Using the listing below, set down each line from the line containing "The Blender Python" through the line containing "part('bottle_label', mb, m_potw, t)", both ends included, exactly and with nothing added.
--- start MATERIAL PROVIDED ---
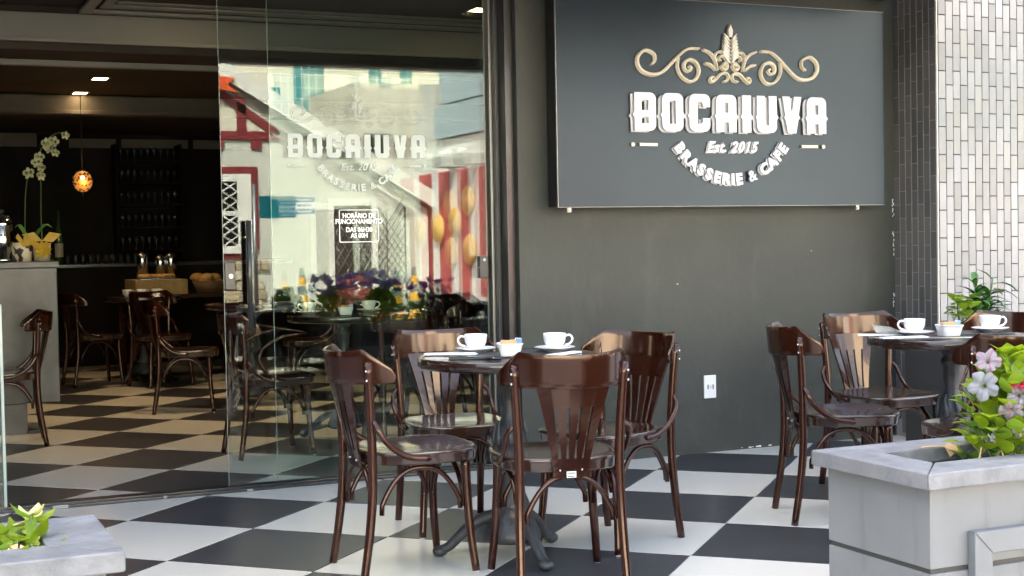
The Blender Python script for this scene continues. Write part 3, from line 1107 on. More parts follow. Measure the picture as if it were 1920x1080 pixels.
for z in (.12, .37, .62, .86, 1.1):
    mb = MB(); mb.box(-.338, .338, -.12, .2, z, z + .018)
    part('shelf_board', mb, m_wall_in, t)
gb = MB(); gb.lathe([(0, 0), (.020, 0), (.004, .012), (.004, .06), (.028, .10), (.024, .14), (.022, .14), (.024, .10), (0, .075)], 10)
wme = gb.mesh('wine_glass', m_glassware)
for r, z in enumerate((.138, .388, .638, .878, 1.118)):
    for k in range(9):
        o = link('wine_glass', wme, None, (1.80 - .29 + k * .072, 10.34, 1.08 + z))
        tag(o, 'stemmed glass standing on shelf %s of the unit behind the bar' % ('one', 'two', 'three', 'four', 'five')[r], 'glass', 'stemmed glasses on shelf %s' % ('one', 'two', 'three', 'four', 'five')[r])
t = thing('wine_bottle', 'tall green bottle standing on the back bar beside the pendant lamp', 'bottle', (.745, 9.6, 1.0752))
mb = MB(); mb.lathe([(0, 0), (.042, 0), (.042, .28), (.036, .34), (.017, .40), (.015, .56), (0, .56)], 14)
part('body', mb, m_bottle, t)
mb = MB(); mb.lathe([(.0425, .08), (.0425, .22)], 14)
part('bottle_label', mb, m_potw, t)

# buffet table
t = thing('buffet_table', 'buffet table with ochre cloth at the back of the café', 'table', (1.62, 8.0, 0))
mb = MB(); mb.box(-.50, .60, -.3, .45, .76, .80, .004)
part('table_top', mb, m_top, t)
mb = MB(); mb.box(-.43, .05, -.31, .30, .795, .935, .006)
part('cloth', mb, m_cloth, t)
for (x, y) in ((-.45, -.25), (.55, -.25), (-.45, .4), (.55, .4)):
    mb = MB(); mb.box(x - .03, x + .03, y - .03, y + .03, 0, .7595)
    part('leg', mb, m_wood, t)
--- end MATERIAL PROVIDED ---
--- start MATERIAL PROVIDED ---
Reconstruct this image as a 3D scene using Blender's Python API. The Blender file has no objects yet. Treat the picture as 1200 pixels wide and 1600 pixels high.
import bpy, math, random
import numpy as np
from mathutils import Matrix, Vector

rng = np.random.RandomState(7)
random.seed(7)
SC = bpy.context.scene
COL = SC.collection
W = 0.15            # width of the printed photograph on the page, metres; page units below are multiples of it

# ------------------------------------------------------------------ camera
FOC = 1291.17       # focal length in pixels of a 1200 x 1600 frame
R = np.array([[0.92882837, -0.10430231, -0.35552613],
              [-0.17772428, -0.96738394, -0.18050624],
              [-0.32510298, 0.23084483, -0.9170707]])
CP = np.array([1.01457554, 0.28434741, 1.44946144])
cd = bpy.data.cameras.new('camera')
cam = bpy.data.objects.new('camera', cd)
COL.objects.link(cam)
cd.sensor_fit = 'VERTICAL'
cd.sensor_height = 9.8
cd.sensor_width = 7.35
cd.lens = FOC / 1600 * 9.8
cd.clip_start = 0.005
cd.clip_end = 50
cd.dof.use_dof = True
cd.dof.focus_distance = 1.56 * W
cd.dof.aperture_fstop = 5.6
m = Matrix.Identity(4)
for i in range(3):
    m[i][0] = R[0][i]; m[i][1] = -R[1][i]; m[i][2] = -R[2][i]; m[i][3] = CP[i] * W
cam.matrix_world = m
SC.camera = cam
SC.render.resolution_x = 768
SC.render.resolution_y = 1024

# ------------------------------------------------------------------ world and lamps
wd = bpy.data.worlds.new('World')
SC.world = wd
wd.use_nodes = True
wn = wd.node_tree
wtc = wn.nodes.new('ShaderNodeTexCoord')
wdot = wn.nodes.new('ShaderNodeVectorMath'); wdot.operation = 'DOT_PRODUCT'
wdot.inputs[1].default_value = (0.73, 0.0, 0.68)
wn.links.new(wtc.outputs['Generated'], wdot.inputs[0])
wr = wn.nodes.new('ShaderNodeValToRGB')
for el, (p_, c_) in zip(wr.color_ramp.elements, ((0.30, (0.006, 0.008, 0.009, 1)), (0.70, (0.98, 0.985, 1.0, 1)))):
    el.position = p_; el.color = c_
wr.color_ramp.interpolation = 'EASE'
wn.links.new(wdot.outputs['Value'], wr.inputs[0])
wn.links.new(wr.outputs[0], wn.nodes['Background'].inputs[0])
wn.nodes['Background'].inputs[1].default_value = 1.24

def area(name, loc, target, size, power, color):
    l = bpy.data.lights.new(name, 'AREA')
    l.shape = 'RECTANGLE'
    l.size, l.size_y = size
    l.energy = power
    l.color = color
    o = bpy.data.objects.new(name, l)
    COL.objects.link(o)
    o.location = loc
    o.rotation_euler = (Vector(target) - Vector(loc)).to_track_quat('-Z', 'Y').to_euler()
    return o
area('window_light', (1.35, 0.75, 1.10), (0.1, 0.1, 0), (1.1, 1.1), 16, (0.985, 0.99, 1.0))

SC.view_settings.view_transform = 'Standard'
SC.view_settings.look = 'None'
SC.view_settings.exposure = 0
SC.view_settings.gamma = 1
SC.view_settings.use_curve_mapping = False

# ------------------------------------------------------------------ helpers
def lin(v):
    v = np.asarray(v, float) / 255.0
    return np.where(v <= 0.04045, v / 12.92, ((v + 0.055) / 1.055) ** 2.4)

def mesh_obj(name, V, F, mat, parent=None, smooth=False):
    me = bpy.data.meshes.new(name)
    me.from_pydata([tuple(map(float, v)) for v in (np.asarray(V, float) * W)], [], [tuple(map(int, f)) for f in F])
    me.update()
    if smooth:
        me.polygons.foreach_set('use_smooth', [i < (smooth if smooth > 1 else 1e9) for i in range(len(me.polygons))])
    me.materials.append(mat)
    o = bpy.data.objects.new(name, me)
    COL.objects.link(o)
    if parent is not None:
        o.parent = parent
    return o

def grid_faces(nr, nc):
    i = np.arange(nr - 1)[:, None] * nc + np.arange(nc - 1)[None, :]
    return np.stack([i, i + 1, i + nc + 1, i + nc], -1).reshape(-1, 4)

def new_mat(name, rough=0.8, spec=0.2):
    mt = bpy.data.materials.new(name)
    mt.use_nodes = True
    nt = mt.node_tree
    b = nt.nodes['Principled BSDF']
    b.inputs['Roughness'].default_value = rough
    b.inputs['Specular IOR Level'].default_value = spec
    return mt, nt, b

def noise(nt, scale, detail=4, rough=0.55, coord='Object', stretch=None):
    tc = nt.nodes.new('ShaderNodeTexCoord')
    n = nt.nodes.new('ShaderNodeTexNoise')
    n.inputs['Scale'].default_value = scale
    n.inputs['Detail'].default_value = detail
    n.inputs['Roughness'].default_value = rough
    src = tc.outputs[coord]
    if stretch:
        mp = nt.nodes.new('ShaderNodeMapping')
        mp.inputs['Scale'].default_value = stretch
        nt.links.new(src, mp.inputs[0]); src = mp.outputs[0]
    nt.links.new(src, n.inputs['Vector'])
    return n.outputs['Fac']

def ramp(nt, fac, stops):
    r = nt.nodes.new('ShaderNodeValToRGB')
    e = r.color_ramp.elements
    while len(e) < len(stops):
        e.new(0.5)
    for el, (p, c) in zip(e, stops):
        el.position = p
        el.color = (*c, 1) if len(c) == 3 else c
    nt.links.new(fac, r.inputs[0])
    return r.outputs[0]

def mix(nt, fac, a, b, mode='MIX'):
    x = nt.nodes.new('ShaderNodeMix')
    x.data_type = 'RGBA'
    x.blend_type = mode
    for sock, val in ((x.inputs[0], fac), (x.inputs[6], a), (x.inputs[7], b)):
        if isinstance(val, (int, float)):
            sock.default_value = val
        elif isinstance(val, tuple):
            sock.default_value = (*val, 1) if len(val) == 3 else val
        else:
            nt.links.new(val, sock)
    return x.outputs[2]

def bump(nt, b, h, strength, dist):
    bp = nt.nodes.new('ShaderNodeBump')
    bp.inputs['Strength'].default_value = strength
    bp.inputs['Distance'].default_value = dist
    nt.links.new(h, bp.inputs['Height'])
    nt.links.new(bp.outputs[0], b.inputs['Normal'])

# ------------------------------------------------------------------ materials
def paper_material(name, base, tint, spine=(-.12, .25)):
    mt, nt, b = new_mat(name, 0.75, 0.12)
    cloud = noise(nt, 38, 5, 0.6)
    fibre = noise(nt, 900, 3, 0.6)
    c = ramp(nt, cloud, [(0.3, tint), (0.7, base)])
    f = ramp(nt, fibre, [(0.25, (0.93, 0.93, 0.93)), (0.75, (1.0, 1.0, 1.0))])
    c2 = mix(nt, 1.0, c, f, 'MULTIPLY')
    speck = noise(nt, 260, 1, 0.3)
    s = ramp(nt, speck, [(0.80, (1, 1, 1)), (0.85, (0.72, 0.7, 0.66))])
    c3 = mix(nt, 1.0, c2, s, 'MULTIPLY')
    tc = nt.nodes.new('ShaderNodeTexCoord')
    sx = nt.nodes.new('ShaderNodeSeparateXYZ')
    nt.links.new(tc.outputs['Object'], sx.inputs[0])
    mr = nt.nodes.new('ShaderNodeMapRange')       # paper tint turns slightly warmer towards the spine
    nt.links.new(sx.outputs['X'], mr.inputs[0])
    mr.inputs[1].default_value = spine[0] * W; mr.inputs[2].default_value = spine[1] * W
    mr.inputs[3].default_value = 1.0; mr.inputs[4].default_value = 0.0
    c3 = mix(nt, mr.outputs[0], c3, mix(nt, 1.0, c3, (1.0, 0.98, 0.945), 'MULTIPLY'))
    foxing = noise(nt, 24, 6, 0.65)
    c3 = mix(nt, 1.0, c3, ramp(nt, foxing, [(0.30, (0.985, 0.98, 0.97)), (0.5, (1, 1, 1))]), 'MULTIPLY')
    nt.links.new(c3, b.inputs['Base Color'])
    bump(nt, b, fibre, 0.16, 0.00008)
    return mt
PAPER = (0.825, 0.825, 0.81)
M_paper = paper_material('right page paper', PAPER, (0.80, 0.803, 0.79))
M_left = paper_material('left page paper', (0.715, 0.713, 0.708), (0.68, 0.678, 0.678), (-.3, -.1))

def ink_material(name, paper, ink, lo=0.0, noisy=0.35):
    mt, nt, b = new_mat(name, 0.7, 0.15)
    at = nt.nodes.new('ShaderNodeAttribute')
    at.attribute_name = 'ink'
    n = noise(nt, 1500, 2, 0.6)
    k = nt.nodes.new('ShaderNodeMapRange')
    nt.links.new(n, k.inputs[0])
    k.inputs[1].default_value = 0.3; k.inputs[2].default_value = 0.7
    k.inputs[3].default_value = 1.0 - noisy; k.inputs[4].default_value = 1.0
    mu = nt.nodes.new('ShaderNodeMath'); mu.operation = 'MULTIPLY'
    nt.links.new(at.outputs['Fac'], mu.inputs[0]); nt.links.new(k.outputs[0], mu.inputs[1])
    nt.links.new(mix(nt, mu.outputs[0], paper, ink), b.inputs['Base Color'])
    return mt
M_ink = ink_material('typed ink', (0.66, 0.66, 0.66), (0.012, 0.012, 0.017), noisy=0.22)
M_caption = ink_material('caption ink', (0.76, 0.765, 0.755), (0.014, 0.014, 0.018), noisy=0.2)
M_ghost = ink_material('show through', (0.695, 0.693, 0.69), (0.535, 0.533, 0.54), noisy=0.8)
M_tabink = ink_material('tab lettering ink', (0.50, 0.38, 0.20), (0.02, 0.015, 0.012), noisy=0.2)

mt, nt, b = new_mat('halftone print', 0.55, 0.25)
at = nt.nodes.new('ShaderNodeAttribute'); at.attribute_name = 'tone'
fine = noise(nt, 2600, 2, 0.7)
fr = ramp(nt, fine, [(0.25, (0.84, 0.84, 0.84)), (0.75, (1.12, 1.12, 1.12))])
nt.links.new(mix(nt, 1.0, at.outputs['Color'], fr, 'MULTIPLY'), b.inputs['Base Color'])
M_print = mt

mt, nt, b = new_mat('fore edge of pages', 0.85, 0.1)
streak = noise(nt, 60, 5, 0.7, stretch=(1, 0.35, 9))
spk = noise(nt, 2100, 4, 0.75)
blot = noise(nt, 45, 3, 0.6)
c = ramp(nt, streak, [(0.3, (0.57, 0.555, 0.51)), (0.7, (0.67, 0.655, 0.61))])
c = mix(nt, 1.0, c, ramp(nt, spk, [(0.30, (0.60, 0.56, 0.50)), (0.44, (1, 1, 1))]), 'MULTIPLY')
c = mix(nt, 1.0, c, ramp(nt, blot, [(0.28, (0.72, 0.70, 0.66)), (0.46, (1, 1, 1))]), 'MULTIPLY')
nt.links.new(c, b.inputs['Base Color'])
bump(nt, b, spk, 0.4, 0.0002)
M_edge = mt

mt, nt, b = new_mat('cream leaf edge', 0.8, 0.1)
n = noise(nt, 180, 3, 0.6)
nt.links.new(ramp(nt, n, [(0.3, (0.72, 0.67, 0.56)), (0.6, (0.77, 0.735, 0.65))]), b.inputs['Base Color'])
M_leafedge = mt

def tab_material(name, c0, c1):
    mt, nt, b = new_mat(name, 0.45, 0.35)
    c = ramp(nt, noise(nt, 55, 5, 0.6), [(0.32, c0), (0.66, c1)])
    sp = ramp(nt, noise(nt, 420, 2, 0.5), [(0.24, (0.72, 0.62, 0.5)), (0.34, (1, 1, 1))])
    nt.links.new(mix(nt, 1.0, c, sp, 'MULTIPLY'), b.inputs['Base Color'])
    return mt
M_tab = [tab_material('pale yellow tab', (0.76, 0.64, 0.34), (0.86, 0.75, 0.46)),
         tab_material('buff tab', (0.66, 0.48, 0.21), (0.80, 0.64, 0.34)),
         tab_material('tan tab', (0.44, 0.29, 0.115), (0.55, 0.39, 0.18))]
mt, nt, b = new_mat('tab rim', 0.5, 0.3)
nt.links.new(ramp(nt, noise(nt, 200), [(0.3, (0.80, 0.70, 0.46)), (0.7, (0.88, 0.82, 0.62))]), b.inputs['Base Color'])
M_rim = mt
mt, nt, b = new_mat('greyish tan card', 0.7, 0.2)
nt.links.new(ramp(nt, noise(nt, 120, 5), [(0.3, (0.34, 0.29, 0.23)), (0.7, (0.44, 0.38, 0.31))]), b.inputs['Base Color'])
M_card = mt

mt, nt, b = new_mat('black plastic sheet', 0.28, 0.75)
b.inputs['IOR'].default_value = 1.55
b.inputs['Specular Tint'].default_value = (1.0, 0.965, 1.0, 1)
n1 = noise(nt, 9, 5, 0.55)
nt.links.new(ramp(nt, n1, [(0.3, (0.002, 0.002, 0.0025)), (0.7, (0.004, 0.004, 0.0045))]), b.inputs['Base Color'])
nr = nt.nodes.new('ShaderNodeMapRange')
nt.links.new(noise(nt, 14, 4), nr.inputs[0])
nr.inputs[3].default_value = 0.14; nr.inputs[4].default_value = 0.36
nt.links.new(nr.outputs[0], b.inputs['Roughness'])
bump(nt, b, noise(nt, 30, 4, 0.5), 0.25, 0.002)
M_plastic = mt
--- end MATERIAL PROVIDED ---
*ANSWER TO THE TASK:*
The Blender Python script for this scene continues. Write part 3, from line 1107 on. More parts follow. Measure the picture as if it were 1920x1080 pixels.
for z in (.12, .37, .62, .86, 1.1):
    mb = MB(); mb.box(-.338, .338, -.12, .2, z, z + .018)
    part('shelf_board', mb, m_wall_in, t)
gb = MB(); gb.lathe([(0, 0), (.020, 0), (.004, .012), (.004, .06), (.028, .10), (.024, .14), (.022, .14), (.024, .10), (0, .075)], 10)
wme = gb.mesh('wine_glass', m_glassware)
for r, z in enumerate((.138, .388, .638, .878, 1.118)):
    for k in range(9):
        o = link('wine_glass', wme, None, (1.80 - .29 + k * .072, 10.34, 1.08 + z))
        tag(o, 'stemmed glass standing on shelf %s of the unit behind the bar' % ('one', 'two', 'three', 'four', 'five')[r], 'glass', 'stemmed glasses on shelf %s' % ('one', 'two', 'three', 'four', 'five')[r])
t = thing('wine_bottle', 'tall green bottle standing on the back bar beside the pendant lamp', 'bottle', (.745, 9.6, 1.0752))
mb = MB(); mb.lathe([(0, 0), (.042, 0), (.042, .28), (.036, .34), (.017, .40), (.015, .56), (0, .56)], 14)
part('body', mb, m_bottle, t)
mb = MB(); mb.lathe([(.0425, .08), (.0425, .22)], 14)
part('bottle_label', mb, m_potw, t)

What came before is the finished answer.